■ Recorded data:
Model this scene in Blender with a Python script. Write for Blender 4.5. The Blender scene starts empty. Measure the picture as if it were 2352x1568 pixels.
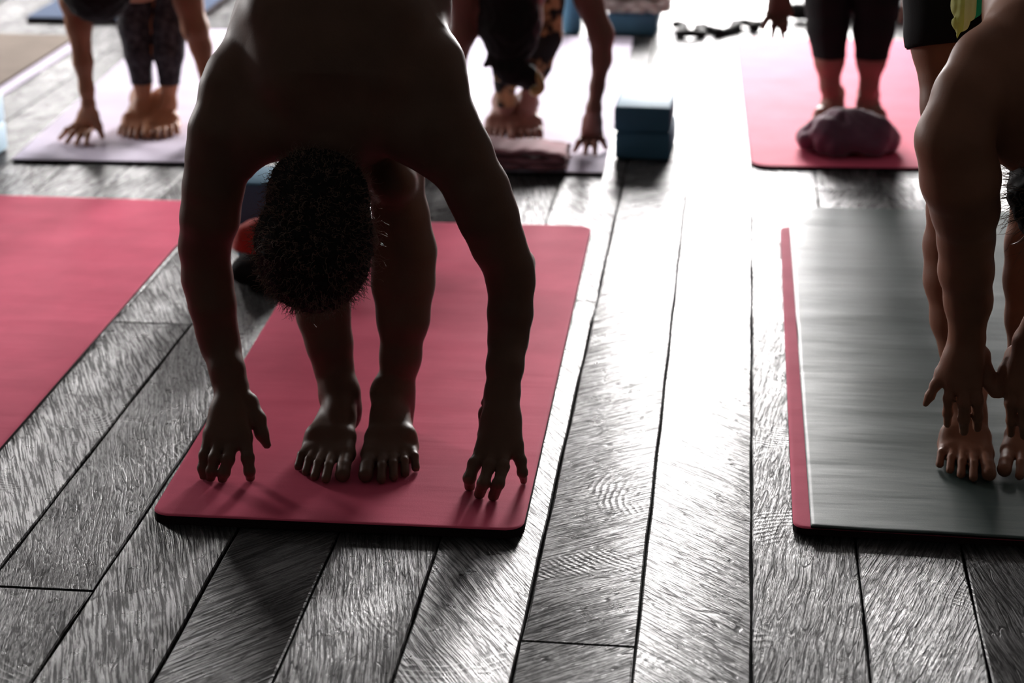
import bpy, bmesh, math, random
import numpy as np
from mathutils import Vector, Matrix, noise

SC = bpy.context.scene
COL = SC.collection
random.seed(7)
R = math.radians

# ------------------------------------------------------------------ camera
FPX, CAM_H = 4680.0, 1.385
PITCH = math.atan(1684 / FPX)
YAW = math.atan(550 / math.hypot(FPX, 1684))
cam = bpy.data.objects.new('camera', bpy.data.cameras.new('camera'))
COL.objects.link(cam)
cam.location = (0, 0, CAM_H)
cam.rotation_euler = (math.pi / 2 - PITCH, 0, YAW)
cam.data.sensor_width = 36
cam.data.lens = 36 * FPX / 2352
cam.data.clip_start = .05
cam.data.dof.use_dof = True
cam.data.dof.focus_distance = 3.2
cam.data.dof.aperture_fstop = 3.6
SC.camera = cam

# ------------------------------------------------------------------ light
SKY = 68.0
w = bpy.data.worlds.new('overcast_sky'); SC.world = w; w.use_nodes = True
bgn = w.node_tree.nodes['Background']
bgn.inputs[0].default_value = (1.0, .965, .955, 1); bgn.inputs[1].default_value = SKY
WINDOWS = [  # openings in the far wall: x0, x1, z0, z1
    (-.75, .6, .3, 2.55),
    (-3.75, -2.9, .9, 1.75),
]
YW, XL, XR, YB, ZC = 9.4, -5.0, 4.2, -2.2, 3.0
SIDE = [(6.4, 7.4, .8, 1.7)]      # openings in the left wall: y0, y1, z0, z1
def portal(loc, rot, sx, sy):
    l = bpy.data.lights.new('window_portal', 'AREA'); l.shape = 'RECTANGLE'; l.size = sx; l.size_y = sy
    l.energy = 1; l.cycles.is_portal = True
    o = bpy.data.objects.new('window_portal', l); COL.objects.link(o); o.location = loc; o.rotation_euler = rot
for x0, x1, z0, z1 in WINDOWS:
    portal(((x0 + x1) / 2, YW + .05, (z0 + z1) / 2), (-math.pi / 2, 0, 0), x1 - x0, z1 - z0)
for y0, y1, z0, z1 in SIDE:
    portal((XL - .05, (y0 + y1) / 2, (z0 + z1) / 2), (0, -math.pi / 2, 0), z1 - z0, y1 - y0)
SC.view_settings.view_transform = 'Standard'
SC.view_settings.look = 'None'
SC.view_settings.exposure = 0.15
SC.view_settings.gamma = 1
SC.view_settings.use_curve_mapping = False
SC.cycles.max_bounces = 6
SC.cycles.diffuse_bounces = 4
SC.cycles.glossy_bounces = 3
SC.cycles.use_denoising = True
SC.cycles.sample_clamp_indirect = 6

# ------------------------------------------------------------------ helpers
CAMV = Vector((0, 0, CAM_H))
FW = Vector((-math.sin(YAW) * math.cos(PITCH), math.cos(YAW) * math.cos(PITCH), -math.sin(PITCH)))
RT = Vector((math.cos(YAW), math.sin(YAW), 0)); UP = RT.cross(FW)
def ray(x, y): return FW + RT * (x - 1176) / FPX - UP * (y - 784) / FPX
def G(x, y, z=0.0):                  # pixel -> point on the level z
    d = ray(x, y); return CAMV + d * ((z - CAM_H) / d.z)
def P(x, y, Y):                      # pixel -> point at room depth Y
    d = ray(x, y); return CAMV + d * (Y / d.y)
def rad(px, p): return px / FPX * (p - CAMV).dot(FW)

def tag(o, label=None, cat=None, group=None, kind=None):
    if label: o['label'] = label
    if cat: o['category'] = cat
    if group: o['group'] = group
    if kind: o['kind'] = kind
    return o
def empty(name, loc):
    o = bpy.data.objects.new(name, None); COL.objects.link(o); o.location = loc; return o
def link_mesh(name, verts, faces, mat, parent=None, origin=None, smooth=True):
    me = bpy.data.meshes.new(name)
    org = Vector(origin) if origin is not None else Vector((0, 0, 0))
    v = np.asarray(verts, dtype=np.float64) - np.array(org)
    me.from_pydata(v.tolist(), [], faces if isinstance(faces, list) else faces.tolist()); me.update()
    if smooth: me.polygons.foreach_set('use_smooth', [True] * len(me.polygons))
    if mat: me.materials.append(mat)
    o = bpy.data.objects.new(name, me); COL.objects.link(o)
    o.location = org
    if parent:
        o.parent = parent; o.location = org - parent.location
    return o
def bm_obj(name, bm, mat, parent=None, loc=(0, 0, 0), smooth=False):
    me = bpy.data.meshes.new(name); bm.normal_update(); bm.to_mesh(me); bm.free()
    if smooth: me.polygons.foreach_set('use_smooth', [True] * len(me.polygons))
    if mat: me.materials.append(mat)
    o = bpy.data.objects.new(name, me); COL.objects.link(o); o.location = loc
    if parent: o.parent = parent
    return o
def box_bm(x0, x1, y0, y1, z0, z1, bev=0, seg=2):
    bm = bmesh.new(); bmesh.ops.create_cube(bm, size=1)
    for v in bm.verts:
        v.co = Vector(((x0 + x1) / 2 + v.co.x * (x1 - x0), (y0 + y1) / 2 + v.co.y * (y1 - y0), (z0 + z1) / 2 + v.co.z * (z1 - z0)))
    if bev: bmesh.ops.bevel(bm, geom=bm.edges[:], offset=bev, segments=seg, profile=.5, affect='EDGES')
    return bm

# ------------------------------------------------------------------ materials
class NT:
    def __init__(s, name):
        s.m = bpy.data.materials.new(name); s.m.use_nodes = True; s.t = s.m.node_tree; s.b = s.t.nodes['Principled BSDF']
    def n(s, typ, **kw):
        nd = s.t.nodes.new(typ)
        for k, v in kw.items():
            if k.startswith('i_'): nd.inputs[int(k[2:]) if k[2:].isdigit() else k[2:].replace('_', ' ')].default_value = v
            else: setattr(nd, k, v)
        return nd
    def l(s, a, b): s.t.links.new(a, b)
    def math(s, op, a, b=None, clamp=False):
        nd = s.n('ShaderNodeMath', operation=op, use_clamp=clamp)
        for i, v in enumerate((a, b)):
            if v is None: continue
            if isinstance(v, (int, float)): nd.inputs[i].default_value = v
            else: s.l(v, nd.inputs[i])
        return nd.outputs[0]
    def ramp(s, fac, stops):
        nd = s.n('ShaderNodeValToRGB'); e = nd.color_ramp.elements
        while len(e) < len(stops): e.new(.5)
        for el, (p, c) in zip(e, stops): el.position = p; el.color = (*c, 1) if len(c) == 3 else c
        s.l(fac, nd.inputs[0]); return nd.outputs[0]
    def bump(s, h, strength, dist, prev=None):
        nd = s.n('ShaderNodeBump'); nd.inputs['Strength'].default_value = strength; nd.inputs['Distance'].default_value = dist
        s.l(h, nd.inputs['Height'])
        if prev: s.l(prev, nd.inputs['Normal'])
        return nd.outputs[0]
def simple(name, col, rough=.6, spec=.5, nscale=None, nstr=.2, ndist=.001, sheen=0, var=0):
    t = NT(name); t.b.inputs['Base Color'].default_value = (*col, 1); t.b.inputs['Roughness'].default_value = rough
    t.b.inputs['Specular IOR Level'].default_value = spec
    if sheen: t.b.inputs['Sheen Weight'].default_value = sheen
    tc = t.n('ShaderNodeTexCoord')
    if nscale:
        nz = t.n('ShaderNodeTexNoise'); nz.inputs['Scale'].default_value = nscale; nz.inputs['Detail'].default_value = 3
        t.l(tc.outputs['Object'], nz.inputs['Vector']); t.l(t.bump(nz.outputs[0], nstr, ndist), t.b.inputs['Normal'])
    if var:
        nz = t.n('ShaderNodeTexNoise'); nz.inputs['Scale'].default_value = 14; nz.inputs['Detail'].default_value = 4
        t.l(tc.outputs['Object'], nz.inputs['Vector'])
        lo = tuple(c * (1 - var) for c in col); hi = tuple(min(1, c * (1 + var)) for c in col)
        t.l(t.ramp(nz.outputs[0], [(.3, lo), (.7, hi)]), t.b.inputs['Base Color'])
    return t.m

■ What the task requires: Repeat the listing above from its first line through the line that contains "R = math.radians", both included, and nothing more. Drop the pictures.

■ Output for this task:
Model this scene in Blender with a Python script. Write for Blender 4.5. The Blender scene starts empty. Measure the picture as if it were 2352x1568 pixels.
import bpy, bmesh, math, random
import numpy as np
from mathutils import Vector, Matrix, noise

SC = bpy.context.scene
COL = SC.collection
random.seed(7)
R = math.radians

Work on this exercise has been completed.